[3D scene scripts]
■ ■ ■

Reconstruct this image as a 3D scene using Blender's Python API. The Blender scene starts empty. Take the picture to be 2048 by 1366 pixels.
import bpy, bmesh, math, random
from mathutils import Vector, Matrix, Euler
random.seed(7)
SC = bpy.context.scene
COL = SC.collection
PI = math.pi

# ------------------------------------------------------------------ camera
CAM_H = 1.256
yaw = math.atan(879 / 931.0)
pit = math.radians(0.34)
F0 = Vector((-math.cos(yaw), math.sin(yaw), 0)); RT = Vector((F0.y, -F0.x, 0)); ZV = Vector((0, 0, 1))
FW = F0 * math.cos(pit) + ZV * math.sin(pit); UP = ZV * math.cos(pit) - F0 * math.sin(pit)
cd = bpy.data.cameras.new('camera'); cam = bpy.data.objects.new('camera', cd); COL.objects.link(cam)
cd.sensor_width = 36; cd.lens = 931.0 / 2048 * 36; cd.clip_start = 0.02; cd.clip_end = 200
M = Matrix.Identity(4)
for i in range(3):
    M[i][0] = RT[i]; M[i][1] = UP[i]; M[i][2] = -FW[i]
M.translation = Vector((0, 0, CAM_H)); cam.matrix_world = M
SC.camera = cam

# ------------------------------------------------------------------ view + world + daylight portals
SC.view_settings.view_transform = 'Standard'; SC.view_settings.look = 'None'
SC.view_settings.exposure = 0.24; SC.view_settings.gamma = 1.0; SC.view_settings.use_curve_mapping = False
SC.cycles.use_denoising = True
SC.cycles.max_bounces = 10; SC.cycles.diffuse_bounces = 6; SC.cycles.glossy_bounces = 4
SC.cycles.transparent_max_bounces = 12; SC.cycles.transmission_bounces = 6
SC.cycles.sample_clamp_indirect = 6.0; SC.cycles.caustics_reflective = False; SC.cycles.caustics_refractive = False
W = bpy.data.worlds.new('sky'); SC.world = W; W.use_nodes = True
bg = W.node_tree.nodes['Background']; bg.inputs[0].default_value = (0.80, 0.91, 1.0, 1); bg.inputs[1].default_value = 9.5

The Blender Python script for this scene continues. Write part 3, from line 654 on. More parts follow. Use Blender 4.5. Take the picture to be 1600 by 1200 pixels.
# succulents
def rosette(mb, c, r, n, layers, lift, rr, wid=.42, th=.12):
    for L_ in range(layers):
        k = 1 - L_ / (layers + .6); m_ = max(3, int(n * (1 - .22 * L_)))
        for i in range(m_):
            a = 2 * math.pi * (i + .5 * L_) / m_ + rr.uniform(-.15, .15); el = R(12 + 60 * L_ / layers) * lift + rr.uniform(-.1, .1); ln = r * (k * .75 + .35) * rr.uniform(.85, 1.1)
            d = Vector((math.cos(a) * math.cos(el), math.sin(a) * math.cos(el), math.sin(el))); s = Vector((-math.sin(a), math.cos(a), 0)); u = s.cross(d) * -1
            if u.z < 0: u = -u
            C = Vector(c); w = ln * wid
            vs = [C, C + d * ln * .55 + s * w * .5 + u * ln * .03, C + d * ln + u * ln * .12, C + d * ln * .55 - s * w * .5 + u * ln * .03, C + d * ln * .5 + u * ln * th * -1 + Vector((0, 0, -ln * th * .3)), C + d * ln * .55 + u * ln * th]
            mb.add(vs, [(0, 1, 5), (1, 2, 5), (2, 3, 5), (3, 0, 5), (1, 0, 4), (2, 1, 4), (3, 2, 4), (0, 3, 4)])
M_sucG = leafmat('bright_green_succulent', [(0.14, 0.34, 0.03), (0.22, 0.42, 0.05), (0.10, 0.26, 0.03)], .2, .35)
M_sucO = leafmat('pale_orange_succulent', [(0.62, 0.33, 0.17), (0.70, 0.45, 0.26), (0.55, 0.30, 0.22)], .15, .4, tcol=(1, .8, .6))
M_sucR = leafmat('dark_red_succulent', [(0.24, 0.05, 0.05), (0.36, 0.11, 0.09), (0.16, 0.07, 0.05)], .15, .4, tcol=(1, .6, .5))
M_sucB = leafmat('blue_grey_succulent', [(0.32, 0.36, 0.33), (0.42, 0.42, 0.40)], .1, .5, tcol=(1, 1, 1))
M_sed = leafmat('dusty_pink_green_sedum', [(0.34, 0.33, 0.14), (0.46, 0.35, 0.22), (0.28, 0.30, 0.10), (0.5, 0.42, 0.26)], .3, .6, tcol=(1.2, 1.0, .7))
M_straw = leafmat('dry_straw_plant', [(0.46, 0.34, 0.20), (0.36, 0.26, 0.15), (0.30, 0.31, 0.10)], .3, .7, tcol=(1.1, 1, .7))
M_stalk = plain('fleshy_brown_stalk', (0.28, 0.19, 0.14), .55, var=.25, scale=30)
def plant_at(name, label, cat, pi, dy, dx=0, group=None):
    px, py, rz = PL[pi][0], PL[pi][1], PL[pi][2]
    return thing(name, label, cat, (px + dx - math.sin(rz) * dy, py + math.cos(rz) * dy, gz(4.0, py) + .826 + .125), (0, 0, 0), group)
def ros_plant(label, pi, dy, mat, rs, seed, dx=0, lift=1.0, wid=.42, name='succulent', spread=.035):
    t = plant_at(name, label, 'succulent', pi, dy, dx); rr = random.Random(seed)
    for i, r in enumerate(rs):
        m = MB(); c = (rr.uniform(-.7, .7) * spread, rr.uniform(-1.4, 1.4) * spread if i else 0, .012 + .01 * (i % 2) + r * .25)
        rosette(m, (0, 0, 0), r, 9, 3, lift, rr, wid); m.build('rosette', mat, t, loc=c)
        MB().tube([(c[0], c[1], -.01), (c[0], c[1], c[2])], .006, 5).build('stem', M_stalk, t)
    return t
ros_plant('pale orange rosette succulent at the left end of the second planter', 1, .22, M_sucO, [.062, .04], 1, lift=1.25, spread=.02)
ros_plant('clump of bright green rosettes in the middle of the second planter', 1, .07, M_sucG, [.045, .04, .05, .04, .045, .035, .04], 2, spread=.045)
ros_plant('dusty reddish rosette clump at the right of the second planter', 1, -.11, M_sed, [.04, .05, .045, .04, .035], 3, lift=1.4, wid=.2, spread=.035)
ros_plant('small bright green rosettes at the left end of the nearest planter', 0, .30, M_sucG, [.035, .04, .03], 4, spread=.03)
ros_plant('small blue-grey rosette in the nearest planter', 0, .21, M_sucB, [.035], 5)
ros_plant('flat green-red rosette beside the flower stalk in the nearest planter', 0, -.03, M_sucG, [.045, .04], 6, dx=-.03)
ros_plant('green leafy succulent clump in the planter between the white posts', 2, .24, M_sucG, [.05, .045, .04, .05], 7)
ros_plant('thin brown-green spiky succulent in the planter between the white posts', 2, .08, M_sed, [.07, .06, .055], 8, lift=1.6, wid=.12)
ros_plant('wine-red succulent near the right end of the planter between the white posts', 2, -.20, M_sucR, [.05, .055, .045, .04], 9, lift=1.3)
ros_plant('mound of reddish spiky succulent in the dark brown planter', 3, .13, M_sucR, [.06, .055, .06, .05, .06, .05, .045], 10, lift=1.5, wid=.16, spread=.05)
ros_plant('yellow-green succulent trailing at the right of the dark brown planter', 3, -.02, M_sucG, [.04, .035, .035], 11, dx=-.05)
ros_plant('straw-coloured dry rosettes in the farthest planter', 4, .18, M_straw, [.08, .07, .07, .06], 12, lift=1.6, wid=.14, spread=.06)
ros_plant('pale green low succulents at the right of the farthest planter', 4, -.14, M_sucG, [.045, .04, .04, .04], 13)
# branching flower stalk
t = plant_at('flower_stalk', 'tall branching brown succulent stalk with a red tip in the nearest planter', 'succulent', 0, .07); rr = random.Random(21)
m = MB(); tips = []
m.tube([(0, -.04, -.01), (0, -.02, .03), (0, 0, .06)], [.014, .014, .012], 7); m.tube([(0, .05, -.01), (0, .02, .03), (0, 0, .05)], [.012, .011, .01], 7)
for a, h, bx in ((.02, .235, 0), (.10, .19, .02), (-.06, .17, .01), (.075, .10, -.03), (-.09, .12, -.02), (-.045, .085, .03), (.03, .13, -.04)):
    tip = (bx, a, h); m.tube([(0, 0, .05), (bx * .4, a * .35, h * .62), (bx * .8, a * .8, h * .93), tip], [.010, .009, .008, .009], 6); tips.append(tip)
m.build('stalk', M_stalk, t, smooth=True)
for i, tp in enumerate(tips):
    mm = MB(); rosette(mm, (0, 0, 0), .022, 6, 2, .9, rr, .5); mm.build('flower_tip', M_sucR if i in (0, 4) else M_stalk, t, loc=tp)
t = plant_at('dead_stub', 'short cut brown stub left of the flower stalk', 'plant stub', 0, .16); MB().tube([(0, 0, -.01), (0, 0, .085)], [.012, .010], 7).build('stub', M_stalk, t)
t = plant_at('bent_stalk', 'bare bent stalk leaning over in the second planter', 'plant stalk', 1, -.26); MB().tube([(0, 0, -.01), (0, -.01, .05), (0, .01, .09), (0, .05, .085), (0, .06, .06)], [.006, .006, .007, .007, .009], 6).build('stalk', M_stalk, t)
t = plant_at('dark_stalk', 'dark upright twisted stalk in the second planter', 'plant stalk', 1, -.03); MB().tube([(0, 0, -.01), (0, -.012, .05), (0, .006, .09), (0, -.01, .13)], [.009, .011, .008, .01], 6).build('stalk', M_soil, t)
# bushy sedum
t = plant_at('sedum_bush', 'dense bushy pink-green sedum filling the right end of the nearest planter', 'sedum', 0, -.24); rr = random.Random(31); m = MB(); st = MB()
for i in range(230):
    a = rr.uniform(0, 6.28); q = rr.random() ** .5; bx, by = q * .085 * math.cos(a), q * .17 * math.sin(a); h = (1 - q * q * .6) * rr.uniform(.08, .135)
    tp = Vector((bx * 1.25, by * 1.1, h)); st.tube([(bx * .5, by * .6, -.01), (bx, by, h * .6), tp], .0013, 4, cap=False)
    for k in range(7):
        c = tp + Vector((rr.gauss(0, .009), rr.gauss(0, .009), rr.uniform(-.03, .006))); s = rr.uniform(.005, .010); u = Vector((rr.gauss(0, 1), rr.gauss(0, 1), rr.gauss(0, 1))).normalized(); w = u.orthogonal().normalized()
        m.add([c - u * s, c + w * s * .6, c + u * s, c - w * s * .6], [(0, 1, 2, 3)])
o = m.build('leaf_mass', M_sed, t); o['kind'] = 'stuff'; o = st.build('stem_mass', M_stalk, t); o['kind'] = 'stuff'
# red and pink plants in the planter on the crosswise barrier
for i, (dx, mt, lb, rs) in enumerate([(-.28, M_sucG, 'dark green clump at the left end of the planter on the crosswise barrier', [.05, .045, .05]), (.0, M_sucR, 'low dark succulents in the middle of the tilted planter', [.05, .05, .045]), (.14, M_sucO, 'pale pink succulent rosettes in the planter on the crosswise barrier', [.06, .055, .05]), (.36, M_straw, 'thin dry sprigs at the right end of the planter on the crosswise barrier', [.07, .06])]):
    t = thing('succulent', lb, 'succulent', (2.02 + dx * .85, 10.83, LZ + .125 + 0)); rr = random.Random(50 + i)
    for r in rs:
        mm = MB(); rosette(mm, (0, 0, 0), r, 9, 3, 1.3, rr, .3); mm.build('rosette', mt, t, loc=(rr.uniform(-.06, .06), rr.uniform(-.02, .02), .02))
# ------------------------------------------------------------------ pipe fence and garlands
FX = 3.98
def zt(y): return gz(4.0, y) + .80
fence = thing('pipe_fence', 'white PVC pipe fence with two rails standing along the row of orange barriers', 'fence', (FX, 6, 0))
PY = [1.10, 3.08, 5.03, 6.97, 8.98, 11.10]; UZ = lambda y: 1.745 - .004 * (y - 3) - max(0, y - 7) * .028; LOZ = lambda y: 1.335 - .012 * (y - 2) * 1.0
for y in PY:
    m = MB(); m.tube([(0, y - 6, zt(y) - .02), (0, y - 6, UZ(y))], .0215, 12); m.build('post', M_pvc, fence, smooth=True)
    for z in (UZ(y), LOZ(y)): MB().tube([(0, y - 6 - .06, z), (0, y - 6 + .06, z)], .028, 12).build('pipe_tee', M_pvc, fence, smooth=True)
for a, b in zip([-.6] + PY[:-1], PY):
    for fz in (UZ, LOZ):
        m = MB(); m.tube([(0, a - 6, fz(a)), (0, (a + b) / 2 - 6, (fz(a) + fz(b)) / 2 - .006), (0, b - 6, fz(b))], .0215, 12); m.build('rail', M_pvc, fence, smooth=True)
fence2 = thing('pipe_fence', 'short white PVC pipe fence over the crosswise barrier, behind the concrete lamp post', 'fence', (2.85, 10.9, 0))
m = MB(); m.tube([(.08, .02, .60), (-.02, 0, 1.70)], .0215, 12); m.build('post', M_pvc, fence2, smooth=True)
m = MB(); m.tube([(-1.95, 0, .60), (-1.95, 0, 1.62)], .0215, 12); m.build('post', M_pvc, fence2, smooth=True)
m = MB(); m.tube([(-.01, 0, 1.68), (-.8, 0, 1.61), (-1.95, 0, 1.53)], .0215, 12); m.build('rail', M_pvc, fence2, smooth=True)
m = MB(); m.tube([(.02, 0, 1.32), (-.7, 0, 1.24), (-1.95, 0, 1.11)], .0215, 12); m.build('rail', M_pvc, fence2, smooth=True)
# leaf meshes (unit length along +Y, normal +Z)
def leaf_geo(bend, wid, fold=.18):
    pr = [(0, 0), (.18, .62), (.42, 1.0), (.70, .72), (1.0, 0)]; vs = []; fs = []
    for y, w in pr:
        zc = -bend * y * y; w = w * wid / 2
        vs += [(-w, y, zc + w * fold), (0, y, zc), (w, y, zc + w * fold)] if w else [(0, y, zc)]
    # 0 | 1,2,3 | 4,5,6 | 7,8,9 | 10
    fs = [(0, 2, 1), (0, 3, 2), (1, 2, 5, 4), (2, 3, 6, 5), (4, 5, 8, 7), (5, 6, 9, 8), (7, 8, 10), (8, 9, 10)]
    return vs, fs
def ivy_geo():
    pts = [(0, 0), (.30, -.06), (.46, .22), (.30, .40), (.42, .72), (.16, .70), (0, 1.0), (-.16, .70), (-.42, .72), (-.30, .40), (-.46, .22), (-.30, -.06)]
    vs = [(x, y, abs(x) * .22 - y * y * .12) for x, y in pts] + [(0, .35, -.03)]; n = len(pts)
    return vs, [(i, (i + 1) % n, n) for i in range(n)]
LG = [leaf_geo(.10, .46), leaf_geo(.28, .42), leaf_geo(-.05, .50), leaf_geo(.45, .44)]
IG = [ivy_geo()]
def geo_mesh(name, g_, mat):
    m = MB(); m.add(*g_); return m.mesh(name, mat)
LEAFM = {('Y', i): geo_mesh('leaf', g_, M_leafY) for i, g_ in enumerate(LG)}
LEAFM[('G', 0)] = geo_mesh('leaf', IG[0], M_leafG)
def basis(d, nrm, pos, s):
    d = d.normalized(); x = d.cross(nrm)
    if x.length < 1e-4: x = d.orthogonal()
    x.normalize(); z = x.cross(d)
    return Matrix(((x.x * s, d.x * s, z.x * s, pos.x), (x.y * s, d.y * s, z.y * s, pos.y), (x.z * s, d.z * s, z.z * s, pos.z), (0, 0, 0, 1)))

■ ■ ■

- _EXERCISE_
Copy out the listing above, line by line and exactly, from its first line to the line holding "PI = math.pi", inclusive.

- _WORKED ANSWER_
Reconstruct this image as a 3D scene using Blender's Python API. The Blender scene starts empty. Take the picture to be 2048 by 1366 pixels.
import bpy, bmesh, math, random
from mathutils import Vector, Matrix, Euler
random.seed(7)
SC = bpy.context.scene
COL = SC.collection
PI = math.pi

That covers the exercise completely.